Nota: Al final de la obra podrá hallar el interesado un índice de pasajes citados, un apartado de bibliografía sin pretensión de ser exhaustiva, sino para que pueda servir al lector como guía en terrenos que aquí no procedía explorar; hallará también las abreviaturas empleadas para los títulos de las obras platónicas y, entre paréntesis, el número del texto en que se hallan en este libro; tras ello, una cronología platónica y algunos esquemas sobre cuestiones fundamentales del contenido de esta obra.

[1] Que la teoría de las Ideas surgió a partir de la problemática moral de origen socrático lo indican ciertos pasajes de Aristóteles (p. ej., Metaf. XIII 4, 1078 b; Metaf. I 6, 987 b), no siempre palmarios, pero confirmados por los diálogos juveniles; en cuanto a la relación entre el tema de la virtud y el de la política, la deja clara la reflexión sobre la justicia con que se abre el libro I de la República.

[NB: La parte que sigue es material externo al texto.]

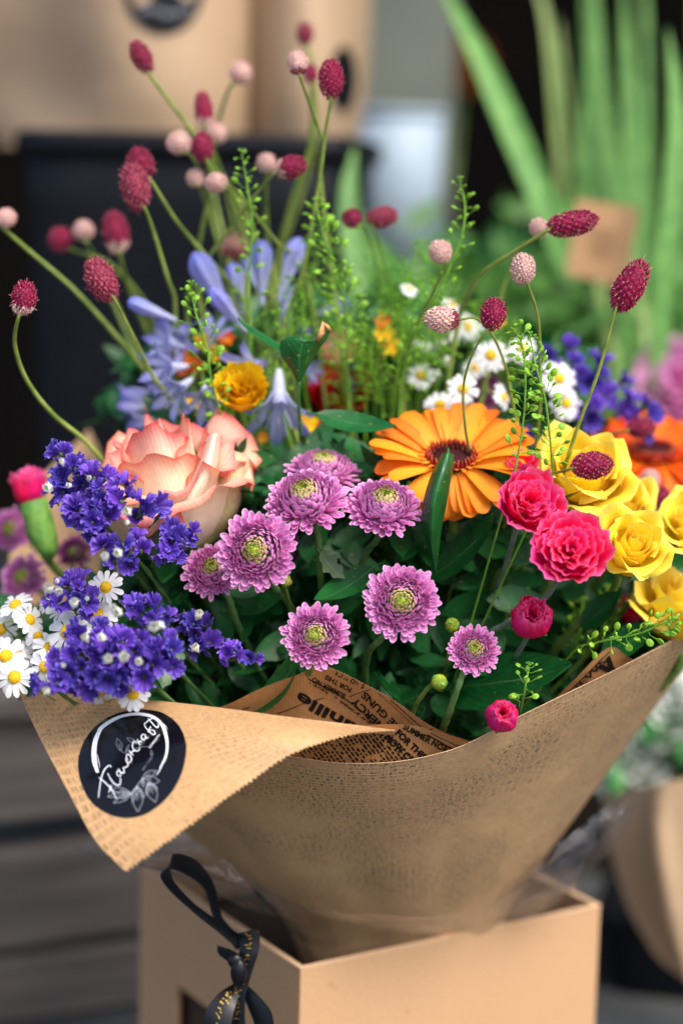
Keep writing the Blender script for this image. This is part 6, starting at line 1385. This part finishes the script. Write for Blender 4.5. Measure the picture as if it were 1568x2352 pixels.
kp = P(548, 2235, 1.338) - rb.location; b.ball(kp, S(24, 1.34), 12, 8, 0, (.8, .6, 1.4)); b.ball(kp + D(-.3, 1, 0) * .008, S(18, 1.34), 10, 6, 0, (1, .6, 1)); obj('knot', b.mesh('knot', M['ribbon']), rb)
b = MB(); rr = random.Random(6)
for mid in (m1, m2):
    for i in range(2, len(mid) - 2, 2):
        p, dr, nn, w = mid[i]; s = 1 if nn.dot(-FW) > 0 else -1; t = (mid[i + 1][0] - p).normalized()
        for k in range(3):      # strokes of the gold script
            c0 = p + nn * s * .0014 + dr * w * rr.uniform(-.45, .2) + t * rr.uniform(-.001, .001) - rb.location; L_ = rr.uniform(.001, .0024); b.add([c0, c0 + dr * L_, c0 + dr * L_ + t * .0007, c0 + t * .0007], [(0, 1, 2, 3)])
obj('gold_lettering', b.mesh('gold_lettering', M['foil'], False), rb)

# ------------------------------------------------------------------ blurred neighbours at the right
nb = P(1480, 2330, 1.85)
bw = thing('neighbour_bouquet_wrap', 'blurred kraft paper wrapping of another bouquet, lower right', 'wrapping paper', P(1420, 2200, 1.85))
g = patch([[P(1385, 1830, 1.810), P(1440, 1812, 1.755), P(1500, 1806, 1.710), P(1560, 1790, 1.700), P(1700, 1780, 1.710)], [P(1400, 1950, 1.810), P(1450, 1950, 1.770), P(1505, 1950, 1.710), P(1565, 1945, 1.715), P(1690, 1940, 1.710)], [P(1440, 2080, 1.810), P(1480, 2100, 1.780), P(1530, 2110, 1.730), P(1585, 2120, 1.730), P(1680, 2120, 1.730)], [P(1500, 2190, 1.810), P(1530, 2220, 1.790), P(1570, 2250, 1.750), P(1610, 2280, 1.750), P(1670, 2290, 1.750)]], 7, 7)
sheet('wrap', g, M['kraft_far'], bw, bw.location)
def blurflower(label, px, py, Wpx, d, n, mat, seed, cat='flower', name='flower'):
    return cupflower(name, label, cat, px, py, Wpx, d, n, carn_specs(mat, open_=.8, inner=8)[1:], seed=seed)
SB = STEM_BASE; STEM_BASE = P(1580, 2150, 1.90)
for i, (x, y, w) in enumerate(((1545, 1640, 130), (1480, 1730, 110), (1590, 1560, 120), (1560, 1720, 90), (1440, 1790, 90))):
    blurflower(['large blurred white flower of the neighbouring bouquet, by the paper edge', 'blurred white flower left of the large one, low beside the paper', 'blurred white flower at the right edge, highest of its bunch', 'small blurred white flower in the green gap', 'lowest blurred white flower, just above the neighbouring wrap'][i], x, y, w * 1.35, 1.82, (-.2, .6, .8), 'white_soft', 400 + i, name='white_flower')
def nb_s(rr): return P(rr.gauss(1530, 70), rr.gauss(1730, 45), rr.uniform(1.8, 1.9)), D(rr.uniform(-.8, .8), rr.uniform(0, 1), .6)
leaf_mass('neighbour_foliage', 'blurred green leaves between the white flowers lower right', 160, nb_s, .05, 'leaf_bright', 21)
STEM_BASE = P(1600, 1500, 1.9)
blurflower('soft pink blurred flower at the right edge, upper one', 1562, 880, 165, 1.80, (-.2, .4, .9), 'pink_soft', 411, name='pink_flower')
blurflower('soft pink blurred flower below its twin at the right edge', 1575, 985, 130, 1.80, (-.2, .3, .9), 'pink_soft', 412, name='pink_flower')
STEM_BASE = P(1000, 700, 2.7)
blurflower('deep amber blurred flower in the dark gap beside the post', 1062, 160, 120, 2.7, (0, .3, 1), 'amber', 413, name='amber_flower')
STEM_BASE = SB
pb = P(1510, 2180, 1.95)
bucket('low black bucket under the neighbouring bouquet', P(1375, 2120, 1.98), P(1760, 2120, 1.94), P(1500, 2120, 1.96).z, .001, .25, .85)
print('objects', len(bpy.data.objects))
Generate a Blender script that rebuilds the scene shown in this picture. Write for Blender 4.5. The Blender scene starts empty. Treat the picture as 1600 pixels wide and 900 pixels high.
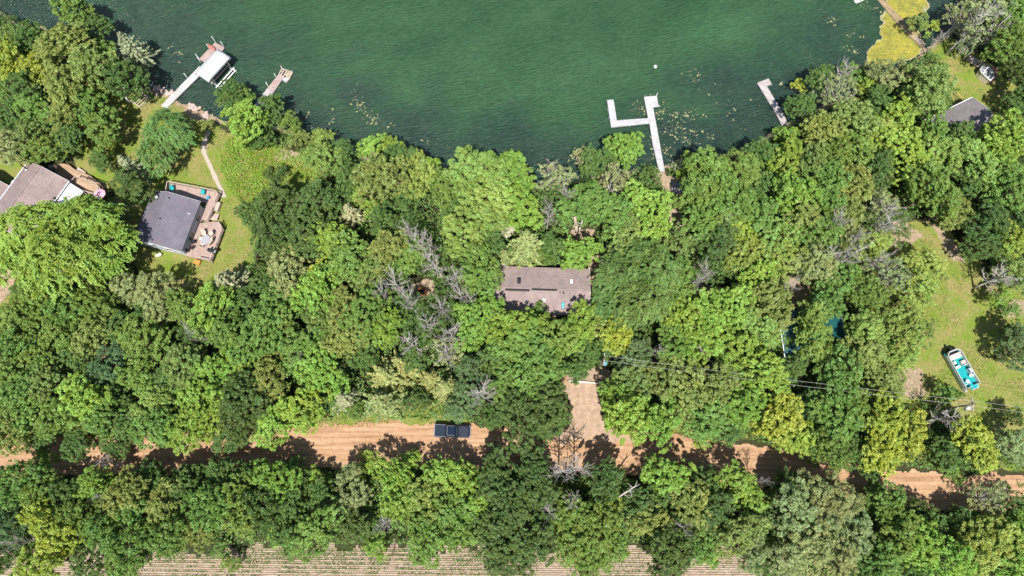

[2] GUTHRIE, op. cit., vol. IV, págs. 259-60, recoge otras opiniones que no puedo compartir plenamente.

[3] J. DE HOZ ya propuso en su día “cultura literaria” para verter el término, y H. I. MARROU (Historia de la educación en la Antigüedad, cap. IV “La antigua educación ateniense”, apdo. ‘Educación musical’) se apoya en Teognis I 791 y en Platón, Leyes 654 a-b para sostener que mousiké en Platón significa “dominios de las Musas”.